Depuis que j’ai publié sur Facebook ma lettre ce samedi, elle a été partagée plus de 600 fois. J’ai été surpris d’un tel écho favorable, mais celui-ci démontre que mon malaise face à votre couverture est très largement partagé.
Cette lettre a été relayée par des « Français Juifs » qui se sentent d’abord Français et qui souffrent de cette mise à l’écart progressive par notre société et ses médias.
Elle a également été partagée par d’autres qui spontanément se sont qualifiés de « Catholiques de France », de « Protestants de France », de « Musulmans de France », de « Laïcs de France » (vous mesurez l’aberration de telles expressions), qui ne supportent plus ces coups portés à notre cohésion nationale.
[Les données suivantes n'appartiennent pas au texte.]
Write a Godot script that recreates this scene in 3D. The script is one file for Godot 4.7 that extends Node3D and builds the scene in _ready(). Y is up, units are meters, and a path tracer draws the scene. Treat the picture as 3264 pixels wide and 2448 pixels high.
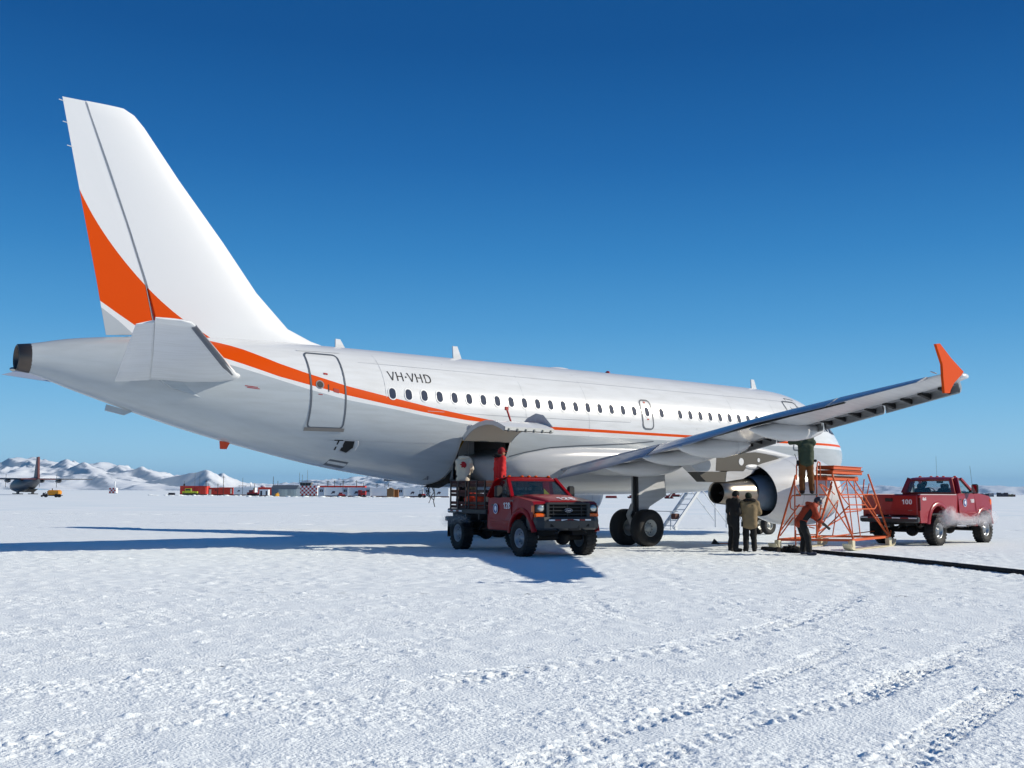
extends Node3D
# Frame of the scene: the main wheels of the airliner stand at x = 0, its nose points to +x, +z is its starboard side.
var mats := {}
var taken := {}
var rng := RandomNumberGenerator.new()
const CAM := Vector3(-23.101, 1.6456, 27.109)
const AHEAD := Vector3(0.6148, 0.0, -0.7887)    # level heading of the look-out point
const ASIDE := Vector3(0.7887, 0.0, 0.6148)


# ---------------------------------------------------------------- mesh helper
class MB:
	var st := SurfaceTool.new()
	var group := 1
	var count := 0
	func _init() -> void:
		st.begin(Mesh.PRIMITIVE_TRIANGLES)
	func put(t: PackedVector3Array, smooth := false, fix := true) -> void:
		if t.is_empty():
			return
		var flip := false
		if fix:
			var c := Vector3.ZERO
			for v in t:
				c += v
			c /= t.size()
			var vol := 0.0
			for i in range(0, t.size(), 3):
				vol += (t[i] - c).dot((t[i + 1] - c).cross(t[i + 2] - c))
			flip = vol > 0.0
		st.set_smooth_group(group if smooth else -1)
		group += 1
		for i in range(0, t.size(), 3):
			st.add_vertex(t[i])
			st.add_vertex(t[i + 2] if flip else t[i + 1])
			st.add_vertex(t[i + 1] if flip else t[i + 2])
		count += t.size()
	func quads(t: PackedVector3Array, a: Vector3, b: Vector3, c: Vector3, d: Vector3) -> void:
		t.append_array([a, b, c, a, c, d])
	func box(c: Vector3, s: Vector3, b := Basis.IDENTITY) -> MB:
		return cbox(c, s, 0.0, b)
	func cbox(c: Vector3, s: Vector3, r: float, b := Basis.IDENTITY) -> MB:      # box with chamfered edges
		var h := s * 0.5
		var rings := []
		var levels := [[-h.y, r], [-h.y + r, 0.0], [h.y - r, 0.0], [h.y, r]] if r > 0.0 else [[-h.y, 0.0], [h.y, 0.0]]
		for l in levels:
			var x: float = h.x - l[1]
			var z: float = h.z - l[1]
			var ring := PackedVector3Array()
			if r > 0.0:
				for q in [[-x + r, -z], [x - r, -z], [x, -z + r], [x, z - r], [x - r, z], [-x + r, z], [-x, z - r], [-x, -z + r]]:
					ring.append(c + b * Vector3(q[0], l[0], q[1]))
			else:
				for q in [[-x, -z], [x, -z], [x, z], [-x, z]]:
					ring.append(c + b * Vector3(q[0], l[0], q[1]))
			rings.append(ring)
		return loft(rings, false)
	func bar(a: Vector3, e: Vector3, w: float, h: float, up := Vector3.UP) -> MB:
		var d := (e - a).normalized()
		if absf(d.dot(up)) > 0.98:
			up = Vector3.RIGHT
		var s := d.cross(up).normalized()
		return box((a + e) * 0.5, Vector3(w, h, a.distance_to(e)), Basis(s, s.cross(d), -d))
	func loft(rings: Array, smooth := true, cap0 := true, cap1 := true, closed := true) -> MB:
		var t := PackedVector3Array()
		var n: int = rings[0].size()
		for i in rings.size() - 1:
			var p: PackedVector3Array = rings[i]
			var q: PackedVector3Array = rings[i + 1]
			for j in (n if closed else n - 1):
				var k := (j + 1) % n
				t.append_array([p[j], p[k], q[k], p[j], q[k], q[j]])
		if not smooth and closed:
			if cap0: fan(t, rings[0], true)
			if cap1: fan(t, rings[-1], false)
			put(t, false)
		else:
			# caps take part in finding which way is out, then are flat
			var all := t.duplicate()
			if closed and cap0: fan(all, rings[0], true)
			if closed and cap1: fan(all, rings[-1], false)
			var c := Vector3.ZERO
			for v in all: c += v
			c /= all.size()
			var vol := 0.0
			for i in range(0, all.size(), 3):
				vol += (all[i] - c).dot((all[i + 1] - c).cross(all[i + 2] - c))
			if vol > 0.0:
				for i in range(0, all.size(), 3):
					var v := all[i + 1]
					all[i + 1] = all[i + 2]
					all[i + 2] = v
			put(all.slice(0, t.size()), true, false)
			put(all.slice(t.size()), false, false)
		return self
	func fan(t: PackedVector3Array, ring: PackedVector3Array, back: bool) -> void:
		var c := Vector3.ZERO
		for v in ring: c += v
		c /= ring.size()
		for j in ring.size():
			var k := (j + 1) % ring.size()
			if back: t.append_array([c, ring[k], ring[j]])
			else: t.append_array([c, ring[j], ring[k]])
	func circle(c: Vector3, d: Vector3, r: float, n: int) -> PackedVector3Array:
		var s := d.cross(Vector3.UP if absf(d.y) < 0.9 else Vector3.RIGHT).normalized()
		var u := s.cross(d).normalized()
		var ring := PackedVector3Array()
		for i in n:
			var a := TAU * i / n
			ring.append(c + (s * cos(a) + u * sin(a)) * r)
		return ring
	func tube(a: Vector3, e: Vector3, r: float, n := 8, r2 := -1.0) -> MB:
		var d := (e - a).normalized()
		return loft([circle(a, d, r, n), circle(e, d, r if r2 < 0.0 else r2, n)], true)
	func pipe(pts: Array, r: float, n := 6) -> MB:
		var rings := []
		for i in pts.size():
			var d: Vector3 = (pts[mini(i + 1, pts.size() - 1)] - pts[maxi(i - 1, 0)]).normalized()
			rings.append(circle(pts[i], d, r, n))
		return loft(rings, true)
	func lathe(profile: Array, o: Vector3, d: Vector3, n := 24, cap0 := false, cap1 := false) -> MB:
		var rings := []
		for q in profile:
			rings.append(circle(o + d * q[0], d, maxf(q[1], 0.0005), n))
		return loft(rings, true, cap0, cap1)
	func ball(c: Vector3, r: Vector3, n := 10, b := Basis.IDENTITY) -> MB:
		var rings := []
		for i in n + 1:
			var a := PI * (i / float(n) - 0.5)
			var ring := PackedVector3Array()
			for j in n * 2:
				var w := PI * j / n
				ring.append(c + b * Vector3(cos(a) * cos(w) * r.x, sin(a) * r.y, cos(a) * sin(w) * r.z))
			rings.append(ring)
		return loft(rings, true, false, false)
	# outline poly in the plane (ux, uy) at o, from n0 to n1 along the third axis; hw(y) may narrow it
	func prism(poly: PackedVector2Array, o: Vector3, ux: Vector3, uy: Vector3, n0: float, n1: float, pull: Variant = null) -> MB:
		var n := ux.cross(uy).normalized()
		var tris := Geometry2D.triangulate_polygon(poly)
		var t := PackedVector3Array()
		var at := func(q: Vector2, side: float) -> Vector3:
			var k := side
			if pull != null: k = side * pull.call(q)
			return o + ux * q.x + uy * q.y + n * k
		for i in range(0, tris.size(), 3):
			for s in [[n1, false], [n0, true]]:
				var a: Vector3 = at.call(poly[tris[i]], s[0])
				var b: Vector3 = at.call(poly[tris[i + 1]], s[0])
				var c: Vector3 = at.call(poly[tris[i + 2]], s[0])
				if (b - a).cross(c - a).dot(n) * (-1.0 if s[1] else 1.0) > 0.0: t.append_array([a, c, b])
				else: t.append_array([a, b, c])
		var cw := Geometry2D.is_polygon_clockwise(poly)
		for i in poly.size():
			var p := poly[i]
			var q := poly[(i + 1) % poly.size()]
			var a: Vector3 = at.call(p, n0)
			var b: Vector3 = at.call(q, n0)
			var c: Vector3 = at.call(q, n1)
			var d: Vector3 = at.call(p, n1)
			if cw: t.append_array([a, b, c, a, c, d])
			else: t.append_array([a, c, b, a, d, c])
		put(t, false, false)
		return self
	func mesh() -> ArrayMesh:
		st.generate_normals()
		return st.commit()


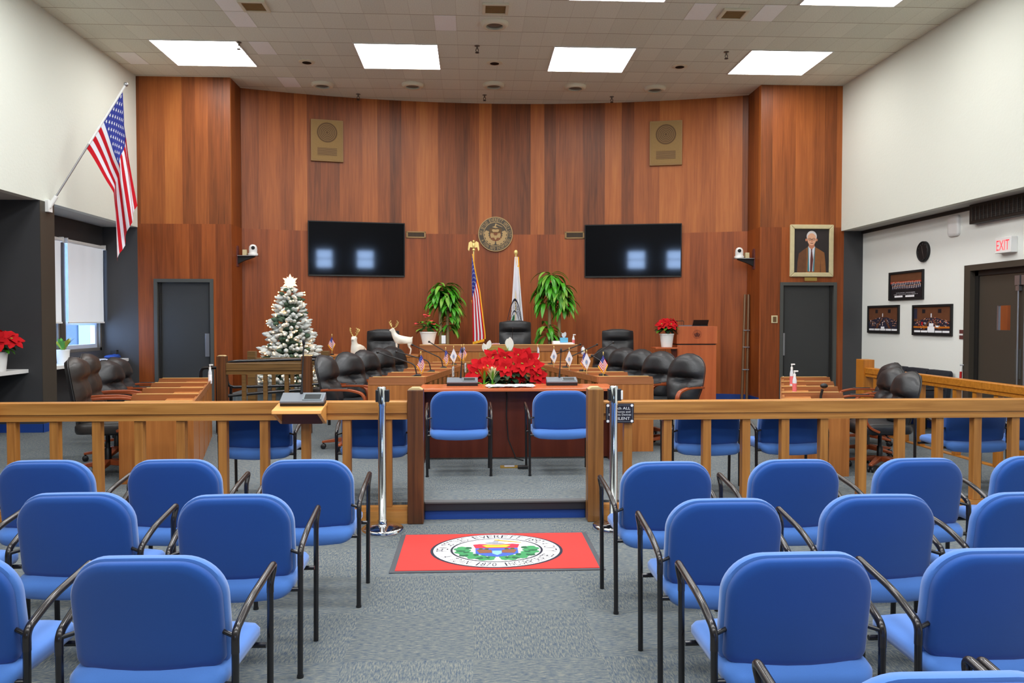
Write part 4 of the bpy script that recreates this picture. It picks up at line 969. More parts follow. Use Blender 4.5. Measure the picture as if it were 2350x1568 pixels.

Vous concluez votre lettre de façon péremptoire « Prenez garde, Cher François Heilbronn, en cette période de grands périls, à ne pas vous tromper d’ennemi ».

Vous n’êtes en aucun cas « mon ennemi », ni l’Express que j’apprécie, et c’est pour cela que je me permettais de vous écrire afin de vous alerter.
Mon ennemi, comme le vôtre, est l’extrême-droite française fascisante et vichyssoise, l’extrême-gauche antisémite et rétrograde, l’islam radical et les djihadistes.
C’est à vous de « prendre garde » à ne pas nourrir les préjugés et les attaques antisémites, en nous séparant de la communauté nationale par vos titres, vos choix de photos et vos sous-titres réducteurs et ostracisants.

Veuillez accepter, Cher Monsieur, l’expression de mes salutations républicaines, mais toujours vigilantes.